The in-laws from Israel, last seen here, were back last week for the run-up to Passover. I always try to hook them up with a little Americana, so we had an excessive breakfast at Mickie’s Dairy Bar, whose excessive breakfasts are even better — and more excessive — than the ones at The OP. A momentary worry that my breakfast would not be excessive enough prompted me to order a side of corned beef hash, the true test of any diner. This was superb — maybe the best I’ve had. (The red flannel hash at Henrietta’s Table is the other contender, but it’s so socioeconomically elevated as to not really be the same dish.) Mickie’s corned beef hash is hardly hashed at all — the beef comes in big oblong chunks, and the potatoes in fat, crispy discs. All are coated in a smoky, peppery rub. It is the kind of corned beef hash I imagine cowboys might eat, outdoors, at the beginning of a day they know will be long and exhausting, especially if they are worried that their breakfast might otherwise not be excessive enough.

Then Passover started. We spent it in Hempstead, Texas, ancestral seat of Mrs. Q’s maternal side. It is the Watermelon Capital of Texas (more precisely, one of at least five municipal claimants to the title) and the only way to get wireless there is to pull up in the parking lot of the Super 8 and check e-mail until a chambermaid notices you — thus limited blogging. The good thing about Passover in Texas is that it’s a great place to eat big pieces of meat.

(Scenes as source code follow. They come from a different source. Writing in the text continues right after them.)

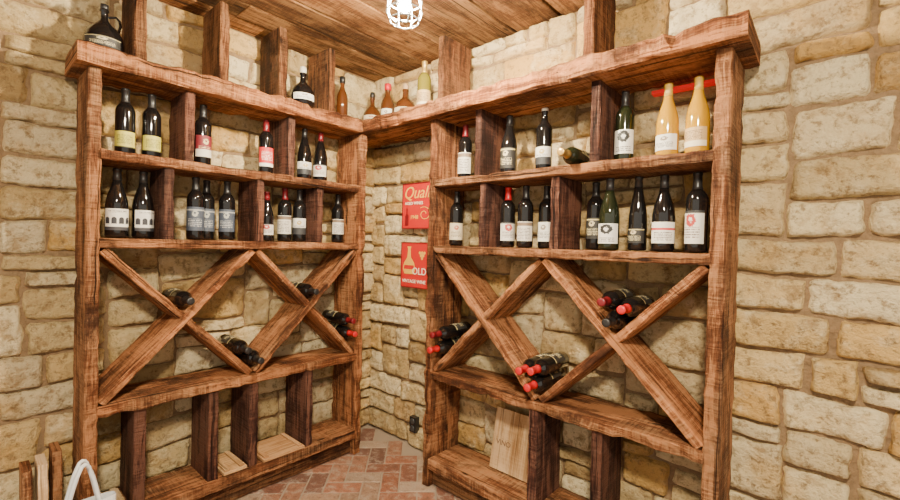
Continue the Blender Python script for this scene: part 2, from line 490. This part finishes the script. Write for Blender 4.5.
PROF = {
 'bdx': [(.030, 0), (.035, .002), (.037, .008), (.037, .100), (.037, .186), (.0362, .196), (.0325, .208), (.025, .219), (.018, .228), (.0152, .238), (.0145, .25), (.0143, .278), (.0158, .279), (.0158, .289), (.0143, .291), (.006, .2915)],
 'bur': [(.032, 0), (.038, .002), (.0405, .009), (.0405, .09), (.0402, .135), (.038, .155), (.033, .178), (.026, .200), (.0195, .220), (.0160, .240), (.0145, .258), (.0143, .278), (.0158, .279), (.0158, .288), (.0143, .291), (.006, .2915)],
 'hock': [(.028, 0), (.034, .002), (.036, .008), (.036, .12), (.0350, .145), (.031, .175), (.0255, .205), (.0195, .235), (.016, .26), (.0140, .29), (.0155, .291), (.0155, .301), (.0140, .303), (.006, .3035)],
}
def bottle(kind, loc, glass=None, foil=None, label=None, lz=(.045, .135), face=None, lay=None, h=1.0, name='wine_bottle', foil_z=.225, half=72):
    glass = glass or G_BLK; foil = foil or F_BLK
    mb = MB(); pr = PROF[kind]
    low = [p for p in pr if p[1] <= foil_z+.02]
    lathe(mb, low, 0)
    top = [p for p in pr if p[1] >= foil_z]
    top = [(r+.0006, z) for r, z in top]
    lathe(mb, top, 1, 20)
    if label:
        rb = pr[3][0]+.0007; n = 16; vs, fs, uvs = [], [], []
        for j, z in enumerate(lz):
            for i in range(n+1):
                a = math.radians(-90-half+2*half*i/n); vs.append((rb*math.cos(a), rb*math.sin(a), z))
        for i in range(n):
            fs.append([i, i+1, n+2+i, n+1+i]); uvs.append([(i/n, 0), ((i+1)/n, 0), ((i+1)/n, 1), (i/n, 1)])
        mb.add(vs, fs, 2, uvs, (1, 1, 1), True)
    loc = V(loc)
    if lay is not None:
        Zd = V(lay).normalized(); up = V((0, 0, 1)); Yd = -(up-Zd*up.dot(Zd)).normalized(); Xd = Yd.cross(Zd)
        rot = Matrix((Xd, Yd, Zd)).transposed().to_4x4()
    else:
        rot = Matrix.Rotation(face if face is not None else 0, 4, 'Z')
    return mb.build(name, [glass, foil, label or L_WHT], None, Matrix.Translation(loc) @ rot @ Matrix.Scale(h, 4))

def std(side, s, d, z, kind, label=None, foil=None, glass=None, lz=(.045, .135), h=1.0, fz=.225):
    if side == 'L': p = V((XF-d, s, z+.0025))
    else: p = V((s, YF+d, z+.0025))
    to = V((-.55, .45, 0))-p; fa = math.atan2(to.y, to.x)+math.pi/2+R.uniform(-.35, .35)
    bottle(kind, p, glass, foil, label, lz, fa, None, h, foil_z=fz)

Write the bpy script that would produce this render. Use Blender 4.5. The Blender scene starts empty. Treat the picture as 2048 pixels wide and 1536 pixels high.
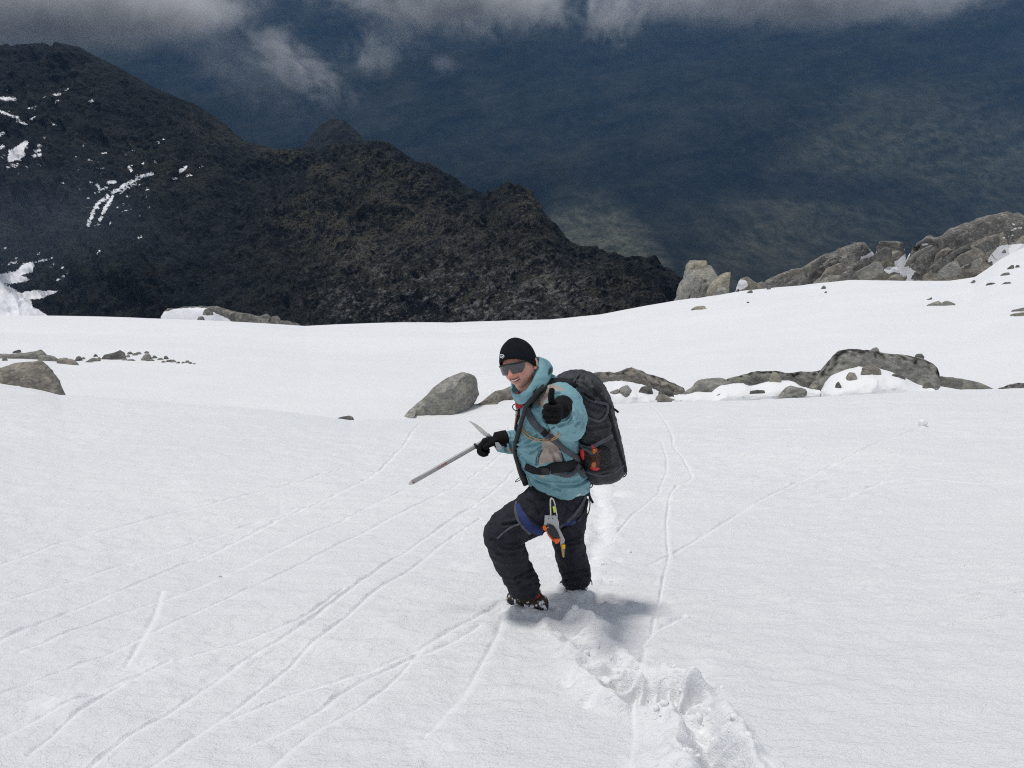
import bpy, bmesh, math, random
import numpy as np
from mathutils import Vector, Matrix
from mathutils.bvhtree import BVHTree

scene = bpy.context.scene
C = scene.collection
R = math.radians

# ------------------------------------------------------------------ camera
EYE = 1.6
PITCH = R(20.0)
FPX = 1594.0                      # focal length in pixels of a 2048 px wide frame
cam_data = bpy.data.cameras.new('camera')
cam_data.sensor_width = 36.0
cam_data.lens = FPX / 2048.0 * 36.0
cam_data.clip_start = 0.05
cam_data.clip_end = 30000.0
cam = bpy.data.objects.new('camera', cam_data)
cam.location = (0, 0, EYE)
cam.rotation_euler = (math.pi / 2 - PITCH, 0, 0)
C.objects.link(cam)
scene.camera = cam

# ------------------------------------------------------------------ world + sun
SUN_EL, SUN_AZ = R(75.0), R(-62.0)         # azimuth from +Y towards +X
SUN_DIR = Vector((math.sin(SUN_AZ) * math.cos(SUN_EL), math.cos(SUN_AZ) * math.cos(SUN_EL), math.sin(SUN_EL)))
world = bpy.data.worlds.new('World')
scene.world = world
world.use_nodes = True
wn, wl = world.node_tree.nodes, world.node_tree.links
bg = wn['Background']
sky = wn.new('ShaderNodeTexSky')
sky.sky_type = 'NISHITA'
sky.sun_disc = False
sky.sun_elevation = SUN_EL
sky.sun_rotation = SUN_AZ
sky.altitude = 2500
sky.air_density = 1.0
sky.dust_density = 2.5
hsv = wn.new('ShaderNodeHueSaturation')     # thin overcast: the blue is veiled
hsv.inputs['Saturation'].default_value = 0.27
wl.new(sky.outputs[0], hsv.inputs['Color'])
wl.new(hsv.outputs[0], bg.inputs['Color'])
bg.inputs['Strength'].default_value = 0.105

sun_data = bpy.data.lights.new('sun', 'SUN')
sun_data.energy = 1.75
sun_data.angle = R(10.0)
sun_data.color = (1.0, 0.965, 0.92)
sun = bpy.data.objects.new('sun', sun_data)
sun.rotation_euler = (-SUN_DIR).to_track_quat('-Z', 'Y').to_euler()
C.objects.link(sun)

scene.view_settings.view_transform = 'Standard'
scene.view_settings.look = 'None'
scene.view_settings.gamma = 1.0
scene.view_settings.use_curve_mapping = False
scene.view_settings.exposure = 0.32
scene.render.engine = 'CYCLES'
cy = scene.cycles
cy.max_bounces = 5
cy.diffuse_bounces = 3
cy.glossy_bounces = 2
cy.transmission_bounces = 3
cy.volume_bounces = 2
cy.transparent_max_bounces = 8
cy.caustics_reflective = False
cy.caustics_refractive = False
cy.volume_step_rate = 1.0
cy.volume_max_steps = 256
cy.use_denoising = False
cy.filter_width = 1.1

# ------------------------------------------------------------------ helpers
CP, SP = math.cos(PITCH), math.sin(PITCH)

def ray(u, v):
    """Direction of the sight line through a point of the photograph (2048 px grid)."""
    X = (u - 1024.0) / FPX
    Y = -(v - 768.0) / FPX
    return X, CP + SP * Y, -SP + CP * Y

def W(u, v, D):
    """World point seen at (u, v) at the forward distance D (world Y)."""
    x, y, z = ray(u, v)
    t = D / y
    return Vector((x * t, D, EYE + z * t))

def proj(P):
    """World points (n,3) -> photograph pixels."""
    P = np.asarray(P, float)
    x, y, z = P[:, 0], P[:, 1], P[:, 2] - EYE
    f = y * CP - z * SP
    up = y * SP + z * CP
    f = np.maximum(f, 1e-3)
    return 1024 + FPX * x / f, 768 - FPX * up / f

_rng = np.random.RandomState(11)
_perm = np.concatenate([_rng.permutation(256)] * 3).astype(np.int32)
_grad = _rng.normal(size=(256, 3)); _grad /= np.linalg.norm(_grad, axis=1)[:, None]
_grad = _grad.astype(np.float32)

def pnoise(x, y, z=0.0):
    x = np.asarray(x, np.float32); y = np.asarray(y, np.float32)
    z = np.broadcast_to(np.asarray(z, np.float32), x.shape)
    xi = np.floor(x).astype(np.int32); yi = np.floor(y).astype(np.int32); zi = np.floor(z).astype(np.int32)
    xf, yf, zf = x - xi, y - yi, z - zi
    xi &= 255; yi &= 255; zi &= 255
    s = lambda t: t * t * t * (t * (t * 6 - 15) + 10)
    u, v, w = s(xf), s(yf), s(zf)
    def g(i, j, k):
        h = _perm[_perm[_perm[xi + i] + yi + j] + zi + k]
        G = _grad[h]
        return G[..., 0] * (xf - i) + G[..., 1] * (yf - j) + G[..., 2] * (zf - k)
    l = lambda a, b, t: a + t * (b - a)
    r = l(l(l(g(0,0,0), g(1,0,0), u), l(g(0,1,0), g(1,1,0), u), v),
          l(l(g(0,0,1), g(1,0,1), u), l(g(0,1,1), g(1,1,1), u), v), w)
    return r * 1.6

def fbm(x, y, z=0.0, octv=4, lac=2.03, gain=0.5, ridged=False):
    tot = 0; amp = 1.0; f = 1.0
    for o in range(octv):
        n = pnoise(x * f + 17.3 * o, y * f - 9.1 * o, np.asarray(z) * f + 3.7 * o)
        if ridged:
            n = 1 - 2 * np.abs(n)
        tot = tot + amp * n
        amp *= gain; f *= lac
    return tot

def new_mesh(name, verts, faces, mat=None, smooth=True, parent=None, attrs=None):
    me = bpy.data.meshes.new(name)
    verts = np.asarray(verts, np.float32)
    faces = np.asarray(faces, np.int32) if not isinstance(faces, list) else faces
    if isinstance(faces, np.ndarray):
        n, k = faces.shape
        me.vertices.add(len(verts)); me.vertices.foreach_set('co', verts.ravel())
        me.loops.add(n * k); me.loops.foreach_set('vertex_index', faces.ravel())
        me.polygons.add(n)
        me.polygons.foreach_set('loop_start', np.arange(0, n * k, k, dtype=np.int32))
        me.polygons.foreach_set('loop_total', np.full(n, k, np.int32))
        me.update(calc_edges=True)
        me.validate()
    else:
        me.from_pydata([tuple(map(float, p)) for p in verts], [], faces)
        me.update()
    me.polygons.foreach_set('use_smooth', np.full(len(me.polygons), bool(smooth)))
    if attrs:
        for k_, a in attrs.items():
            at = me.attributes.new(k_, 'FLOAT', 'POINT')
            at.data.foreach_set('value', np.asarray(a, np.float32))
    o = bpy.data.objects.new(name, me)
    if mat: me.materials.append(mat)
    C.objects.link(o)
    if parent: put(o, parent)
    return o

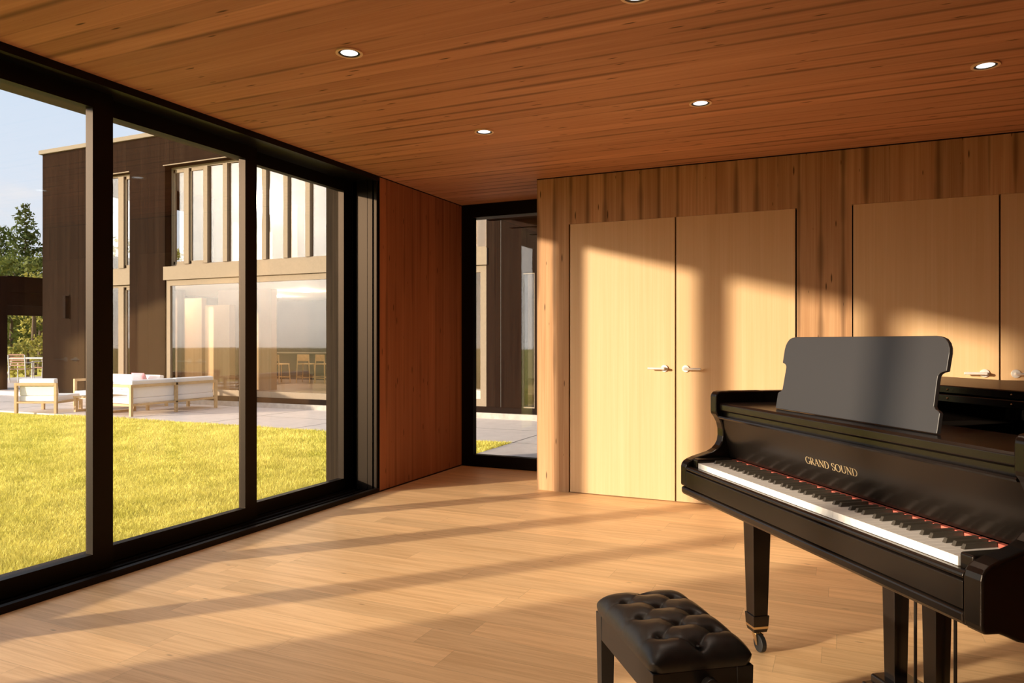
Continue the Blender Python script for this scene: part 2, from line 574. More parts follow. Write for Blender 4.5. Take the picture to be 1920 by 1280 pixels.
# wall_back: panels, header and the recess behind the flush doors
wb = MB().box(-2.248, -1.977, YD, YB - 0.01, 0, H)
wb.box(-1.977, XR, YD, YB - 0.01, 2.118, H)
wb.box(-0.294, 0.054, YD, YB - 0.01, 0, 2.118)
wb.box(1.735, XR, YD, YB - 0.01, 0, 2.118)
wb = struct('wall_back', wb, M['wall_x'])
MB().box(-1.977, 1.735, YD + 0.05, YB - 0.02, 0, 2.118).build('recess', M['gap'], wb)
MB().box(-2.235, -1.985, YD + 0.004, YD + 0.02, 0.0, 0.012).box(-0.29, 0.05, YD + 0.004, YD + 0.02, 0.0, 0.012).build('shadow_gap_strip', M['gap'], wb)  # flat dark strips imitating shadow gaps along the wall edges
MB().box(-2.249, XR, YD - 0.0015, YD, H - 0.008, H).build('shadow_gap_strip', M['gap'], wb)
MB().box(XW, XW + 0.0015, 4.845, YB, H - 0.008, H).build('shadow_gap_strip', M['gap'], wl)
MB().box(XW, XW + 0.0015, 4.845, YB, 0, 0.010).build('shadow_gap_strip', M['gap'], wl)
# room side of the short wall over the narrow window
struct('trim_1', MB().box(-2.02, XR, YB - 0.01, YB + 0.25, 0, H), M['wall_x'])

# flush oak doors with lever handles
for n, (x0, x1, hx, s) in enumerate([(-1.965, -1.142, -1.217, -1), (-1.130, -0.305, -1.059, 1), (0.062, 0.892, 0.815, -1), (0.903, 1.725, 0.981, 1)], 1):
    d = struct('door_%d' % n, MB().box(x0, x1, YD + 0.001, YD + 0.045, 0.006, 2.1165), M['door'])
    z = 0.991
    ro = MB().tube((hx, YD + 0.002, z), (hx, YD - 0.009, z), 0.026, n=32)
    h = ro.build('door_handle', M['nickel'], d, 0.0015)
    lv = MB().tube((hx, YD - 0.008, z), (hx, YD - 0.052, z), 0.0095, n=16)
    lv.tube((hx - s * 0.009, YD - 0.046, z), (hx + s * 0.116, YD - 0.046, z), 0.0088, n=16)
    lv.build('lever', M['nickel'], h, 0.002)

# ------------------------------------------------------------------ window_1: four sliding glass panels on four tracks
fr = MB()
fr.box(-3.378, XW, 0.40, 4.845, 0.0, 0.034)                  # inner lip of the sill
fr.box(-3.90, -3.378, 0.30, 4.845, -0.04, 0.008)
for x in (-3.452, -3.517, -3.582, -3.640):
    fr.box(x - 0.006, x + 0.006, 0.45, 4.845, 0.008, 0.02)
fr.box(-3.378, XW, 0.40, 4.845, 2.462, H)                    # head lip
fr.box(-3.92, -3.378, 0.26, 4.88, 2.478, H)
# far jamb with its grooves
for x0, x1, y in ((-3.381, -3.356, 4.817), (-3.442, -3.397, 4.817), (-3.545, -3.446, 4.817)):
    fr.box(x0, x1, y, 4.87, 0.008, 2.478)
fr.box(-3.66, XW - 0.0005, 4.845, 4.87, 0.008, 2.478)
# near jamb
fr.box(-3.66, XW - 0.0005, 0.40, 0.45, 0.008, 2.478)
w1 = struct('window_1', fr, M['frame'])
XS = (3.424, 3.487, 3.550, 3.610)
PY = ((0.45, 0.56, 1.42, 1.53), (1.462, 1.566, 2.515, 2.629), (2.56, 2.665, 3.624, 3.727), (3.682, 3.774, 4.734, 4.843))
for xi, (y0, ya, yb, y1) in zip(XS, PY):
    a, b = -xi - 0.053, -xi
    p = MB().box(a, b, y0, ya, 0.02, 2.474)
    p.box(a, b, yb, y1, 0.02, 2.474)
    p.box(a, b, ya, yb, 0.02, 0.105)
    p.box(a, b, ya, yb, 2.387, 2.474)
    s = p.build('sash', M['frame'], w1)
    MB().box(-xi - 0.032, -xi - 0.022, ya - 0.01, yb + 0.01, 0.10, 2.392).build('pane', M['glass'], s)

# window_2: the narrow fixed window in the corner
f2 = MB().box(XW + 0.0, -3.222, YB - 0.02, YB + 0.05, 0.0, H)
f2.box(-3.222, -2.02, YB - 0.02, YB + 0.05, 0.0, 0.113)
f2.box(-3.222, -2.02, YB - 0.02, YB + 0.05, 2.375, H)
f2.box(-2.10, -2.02, YB - 0.02, YB + 0.05, 0.113, 2.375)
f2.box(XW, -2.02, YB + 0.05, YB + 0.30, -0.3, 0.0)
f2.box(-3.60, -2.02, YB + 0.05, YB + 0.37, 2.42, H)
w2 = struct('window_2', f2, M['frame'])
MB().box(-3.225, -2.05, YB + 0.012, YB + 0.022, 0.108, 2.38).build('pane', M['glass'], w2)

# window_3: the next opening of the window wall, behind the camera
f3 = MB().box(-3.50, -3.42, -0.37, -0.32, 0, H).box(-3.50, XW, -2.62, -2.56, 0, H)
f3.box(-3.50, XW, -2.56, -0.37, 0, 0.105).box(-3.50, XW, -2.56, -0.37, 2.387, H)
f3.box(-3.50, -3.43, -1.56, -1.44, 0.105, 2.387)
f3.box(-3.66, -3.50, -2.62, -0.32, -0.1, 0.0).box(-3.92, -3.50, -2.62, -0.32, 2.478, H)
w3 = struct('window_3', f3, M['frame'])
MB().box(-3.47, -3.46, -2.57, -0.36, 0.10, 2.39).build('pane', M['glass'], w3)

# ------------------------------------------------------------------ recessed ceiling lights
LAMP_W = 20.0
LAMPS = [(-2.036, 2.710, 'lit round downlight in the wood ceiling, largest one nearest the sliding windows'),
         (-2.036, 4.075, 'lit round downlight in the wood ceiling above the narrow corner window'),
         (-0.7125, 4.075, 'lit round downlight in the wood ceiling above the middle pair of oak doors'),
         (0.6135, 4.075, 'lit round downlight in the wood ceiling above the grand piano'),
         (-0.7125, 2.710, 'round downlight cut by the top edge of the picture'),
         (-2.036, 1.345, 'round fill downlight added out of view over the near end of the sliding windows'),  # from here on: unseen lamps added to even out the floor light
         (-0.7125, 1.345, 'round fill downlight added out of view over the piano bench'),
         (-2.036, -0.020, 'round fill downlight added out of view beside the timber pier of the window wall'),
         (-0.7125, -0.020, 'round fill downlight added out of view straight over the viewer')]
for x, y, lab in LAMPS:
    t = empty('downlight', (x, y, H), lab, 'ceiling light', 'downlights in the wood ceiling')
    MB().ring((x, y), 0.049, 0.061, H - 0.007, H + 0.001, 40).build('trim_ring', M['lamp_ring'], t, 0.001)
    MB().ring((x, y), 0.0385, 0.0492, H - 0.004, H + 0.001, 40).build('baffle', M['lamp_baffle'], t)
    MB().tube((x, y, H + 0.001), (x, y, H - 0.0025), 0.0387, n=40).build('lens', M['lamp'], t)
    ld = bpy.data.lights.new('downlight_beam', 'SPOT')
    ld.energy = LAMP_W
    ld.color = (1.0, 0.86, 0.70)
    ld.spot_size = R(100)
    ld.spot_blend = 0.9
    ld.shadow_soft_size = 0.04
    lo = bpy.data.objects.new('downlight_beam', ld)
    COL.objects.link(lo)
    lo.parent = t
    lo.location = (0, 0, -0.045)

# ------------------------------------------------------------------ grand piano (own axes: x along the keyboard, y into the case, z up)
PA = R(-53.74)
PIANO_AT = (-0.5, 2.812, 0.0)
piano = empty('grand_piano', PIANO_AT, 'black lacquered grand piano with open keyboard and raised music desk', 'piano', rz=PA, world=False)
UL, UR = -0.092, 1.317
KT = 0.7315


def catmull(pts, n=8):
    out = []
    P = [Vector(p) for p in pts]
    for i in range(len(P) - 1):
        p0 = P[i - 1] if i > 0 else P[0] * 2 - P[1]
        p1, p2 = P[i], P[i + 1]
        p3 = P[i + 2] if i + 2 < len(P) else P[-1] * 2 - P[-2]
        for k in range(n):
            t = k / n
            out.append(0.5 * ((2 * p1) + (p2 - p0) * t + (2 * p0 - 5 * p1 + 4 * p2 - p3) * t * t + (3 * p1 - p0 - 3 * p2 + p3) * t ** 3))
    out.append(P[-1])
    return [(p.x, p.y) for p in out]


def outline(grow, y0):
    """plan of the case, from the bass front round the tail to the treble front"""
    curve = catmull([(UL - grow, y0), (UL - grow, 0.9), (UL - grow, 1.30), (-0.02, 1.50 + grow), (0.20, 1.58 + grow), (0.42, 1.57 + grow), (0.62 + grow, 1.46 + grow),
                     (0.80 + grow, 1.22), (0.98 + grow, 1.02), (1.18 + grow, 0.88), (UR + grow, 0.70), (UR + grow, y0)], 8)
    return curve


# rim
o_out, o_in = outline(0.0, 0.15), outline(-0.045, 0.15)
n = len(o_out)
mb = MB()
vs = [(x, y, 0.56) for x, y in o_out] + [(x, y, 0.999) for x, y in o_out] + [(x, y, 0.999) for x, y in o_in] + [(x, y, 0.56) for x, y in o_in]
fs = []
for k in range(4):
    k2 = (k + 1) % 4
    for i in range(n - 1):
        fs.append((k * n + i, k * n + i + 1, k2 * n + i + 1, k2 * n + i))
fs += [(0, n, 2 * n, 3 * n), (n - 1, 4 * n - 1, 3 * n - 1, 2 * n - 1)]
mb.add(vs, fs)
rim = mb.build('rim', M['lacquer'], piano, 0.006)
MB().prism(outline(-0.044, 0.30), 0.58, 0.62).build('soundboard', M['lacquer'], piano)
MB().prism(outline(-0.044, 0.40), 0.84, 0.86).build('plate', M['gap'], piano)
# cheeks (the two arms beside the keys)
arm = [(-0.03, 0.634), (-0.030, 0.708), (-0.027, 0.720), (-0.020, 0.729), (-0.008, 0.737), (0.018, 0.747), (0.051, 0.756), (0.078, 0.764), (0.098, 0.775), (0.112, 0.789), (0.121, 0.805),
       (0.1245, 0.825), (0.1240, 0.852), (0.118, 0.876), (0.107, 0.897), (0.097, 0.910), (0.095, 0.920), (0.095, 0.978), (0.098, 0.989), (0.106, 0.996), (0.118, 0.999), (0.30, 0.999),
       (0.30, 0.56), (0.15, 0.560), (0.10, 0.567), (0.06, 0.577), (0.035, 0.590), (0.032, 0.634)]
arm_r = [(-0.021, 0.598), (-0.028, 0.606), (-0.03, 0.616)] + arm[1:-2] + [(0.035, 0.589), (0.015, 0.597)]
for a, b, pf in ((UL, -0.043, arm), (1.268, UR, arm_r)):
    MB().prism(pf, a, b, 'X').build('cheek', M['lacquer'], piano, 0.007, segs=3)
# key bed with rounded lower moulding
kb = MB().prism([(-0.026, 0.632), (-0.030, 0.624), (-0.029, 0.610), (-0.022, 0.600), (-0.010, 0.597), (0.03, 0.597), (0.03, 0.632)], UL + 0.006, 1.269, 'X')
kb.box(-0.043, 1.268, 0.03, 0.30, 0.597, 0.634)
kb.build('keybed', M['lacquer'], piano, 0.006)
ks = MB().prism([(-0.029, 0.635), (-0.029, 0.694), (-0.024, 0.6965), (0.0, 0.6965), (0.0, 0.635)], -0.0425, 1.2675, 'X')
ks.prism([(-0.026, 0.698), (-0.029, 0.703), (-0.027, 0.710), (-0.021, 0.7135), (-0.010, 0.7135), (-0.005, 0.710), (-0.005, 0.698)], -0.0425, 1.2675, 'X')
ks.build('key_slip', M['lacquer'], piano, 0.002)
MB().box(-0.002, 1.227, -0.002, 0.155, 0.692, 0.7085).build('key_frame', M['key_wood'], piano)
for a, b in ((-0.0425, -0.004), (1.229, 1.2675)):
    MB().box(a, b, -0.002, 0.15, 0.697, 0.7445).build('key_block', M['lacquer'], piano, 0.007, segs=3)
M['lacquer'].node_tree.nodes['Principled BSDF'].inputs['Specular Tint'].default_value = (1.0, 0.84, 0.68, 1)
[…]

More specifically: the good thing about giving a talk at UT on Passover is that you can stop for Elgin hot sausage on the way back. Now I like a Wisconsin brat as much as the next man, but there’s no comparison to the satisfying snap of the casing on an Elgin hot, or the tender, peppery beef filling, with a texture closer to meatball than kielbasa. And you can have it shipped to your house!

We’re back home since Tuesday night. On CJ’s request, we stopped at Brennan’s on the way back from daycare yesterday; he likes the cheese samples, I like the herring with lingonberries from Hughes Seafood.

I have, just once, been to a smorgasbord in Sweden. There must have been a wide variety of food on offer, but in my memory, that’s all been crowded out by the awe-inspiring combinatorial explosion of herring. Herring in mustard, herring in wine, herring and onions, herring and curry — and, most exotic of all, herring with fruit. People of America, follow the Swedes — you don’t have to adopt cross-country skiing or six weeks of paid vacation, but please, listen to me, and start sweetening your herring. If you need further instructions, buy a pound of herring with lingonberries from Hughes Seafood. And you too will sing my herring-sweetening tune.